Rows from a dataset
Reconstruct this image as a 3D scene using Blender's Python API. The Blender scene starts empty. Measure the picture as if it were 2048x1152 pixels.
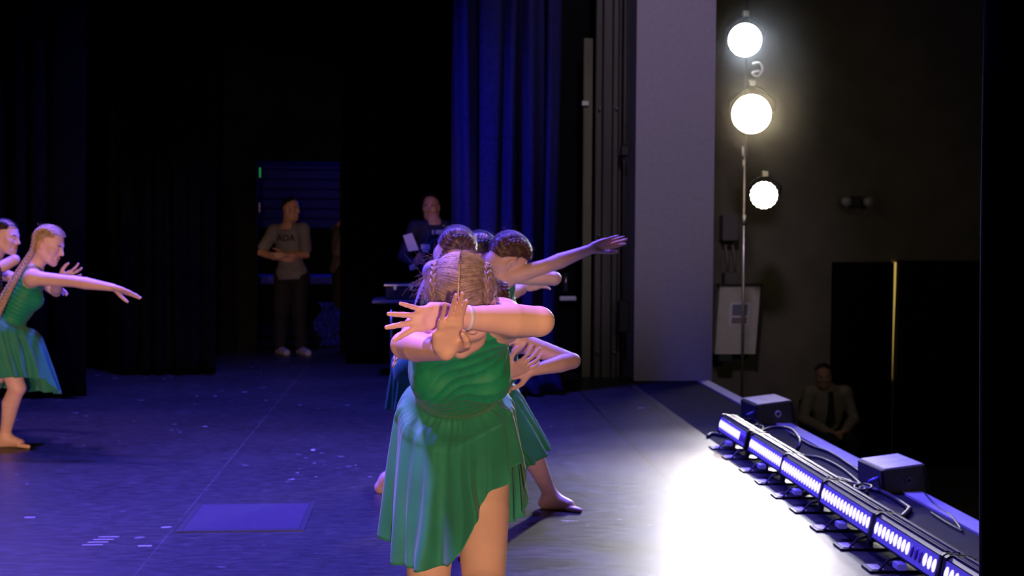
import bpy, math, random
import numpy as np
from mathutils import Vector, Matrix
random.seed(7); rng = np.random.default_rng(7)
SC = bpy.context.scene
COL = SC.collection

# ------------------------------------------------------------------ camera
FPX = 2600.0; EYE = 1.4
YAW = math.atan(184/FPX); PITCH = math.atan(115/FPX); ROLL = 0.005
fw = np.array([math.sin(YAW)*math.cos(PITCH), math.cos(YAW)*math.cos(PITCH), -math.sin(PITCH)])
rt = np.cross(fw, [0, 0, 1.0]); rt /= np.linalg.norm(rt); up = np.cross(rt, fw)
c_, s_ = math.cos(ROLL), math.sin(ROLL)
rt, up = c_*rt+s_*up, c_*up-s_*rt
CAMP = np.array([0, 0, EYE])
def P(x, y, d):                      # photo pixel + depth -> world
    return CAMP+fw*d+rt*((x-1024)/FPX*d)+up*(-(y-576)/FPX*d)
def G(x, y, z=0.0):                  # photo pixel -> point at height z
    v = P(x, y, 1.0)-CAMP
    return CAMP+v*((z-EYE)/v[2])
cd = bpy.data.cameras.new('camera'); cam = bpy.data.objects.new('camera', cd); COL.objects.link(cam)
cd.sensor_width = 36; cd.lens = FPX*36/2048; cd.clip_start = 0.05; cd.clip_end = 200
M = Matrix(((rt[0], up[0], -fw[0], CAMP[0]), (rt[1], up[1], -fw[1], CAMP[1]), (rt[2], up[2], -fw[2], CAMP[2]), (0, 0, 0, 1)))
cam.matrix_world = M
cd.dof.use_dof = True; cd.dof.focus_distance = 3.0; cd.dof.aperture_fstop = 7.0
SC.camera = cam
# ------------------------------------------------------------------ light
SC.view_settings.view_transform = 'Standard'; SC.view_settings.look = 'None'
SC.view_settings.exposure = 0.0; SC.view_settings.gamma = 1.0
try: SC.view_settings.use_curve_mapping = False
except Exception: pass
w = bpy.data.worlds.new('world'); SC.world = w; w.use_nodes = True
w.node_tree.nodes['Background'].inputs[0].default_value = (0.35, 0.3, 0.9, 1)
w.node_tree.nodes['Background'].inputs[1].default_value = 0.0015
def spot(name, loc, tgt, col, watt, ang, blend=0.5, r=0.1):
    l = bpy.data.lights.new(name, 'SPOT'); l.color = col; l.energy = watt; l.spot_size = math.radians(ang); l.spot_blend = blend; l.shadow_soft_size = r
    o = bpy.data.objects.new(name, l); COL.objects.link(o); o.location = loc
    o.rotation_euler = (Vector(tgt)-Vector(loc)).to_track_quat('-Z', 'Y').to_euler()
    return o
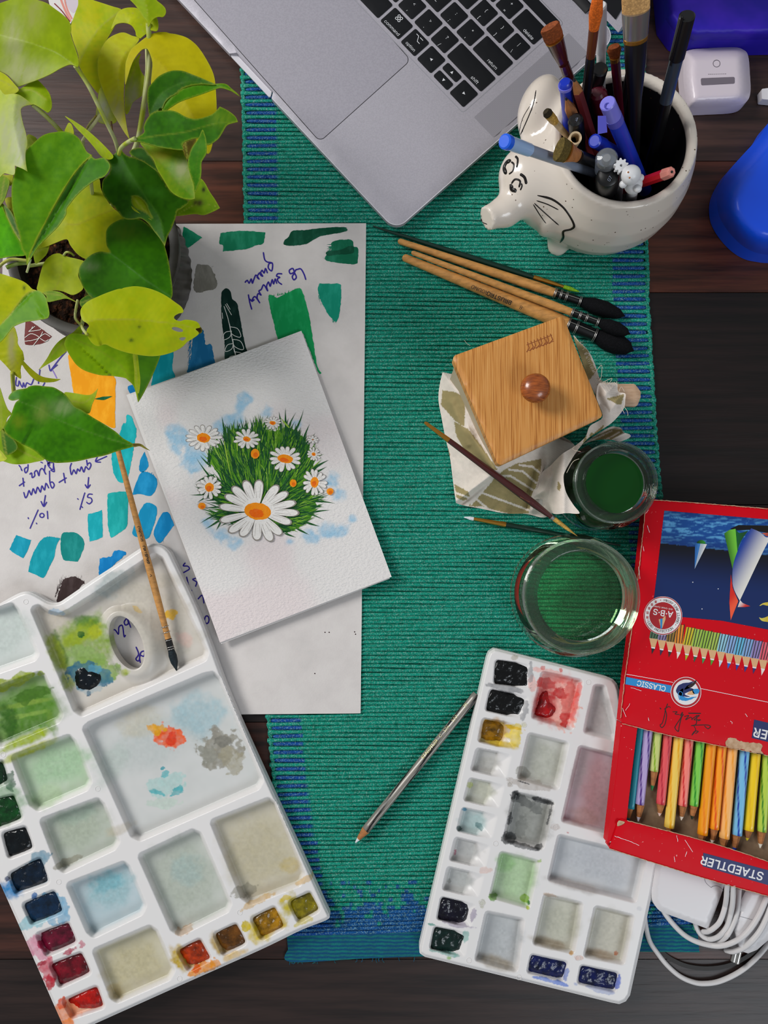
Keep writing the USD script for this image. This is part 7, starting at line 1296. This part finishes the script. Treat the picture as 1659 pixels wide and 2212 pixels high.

**EXERCISE OBJECTIVE**
Return a copy of every line that includes the word "this".

**REPLY TO THE EXERCISE**
Reconstruct this image as a 3D scene using Blender's Python API. The Blender scene starts empty. Measure the picture as if it were 2048x1152 pixels.
Keep writing the USD script for this image. This is part 7, starting at line 1296. This part finishes the script. Treat the picture as 1659 pixels wide and 2212 pixels high.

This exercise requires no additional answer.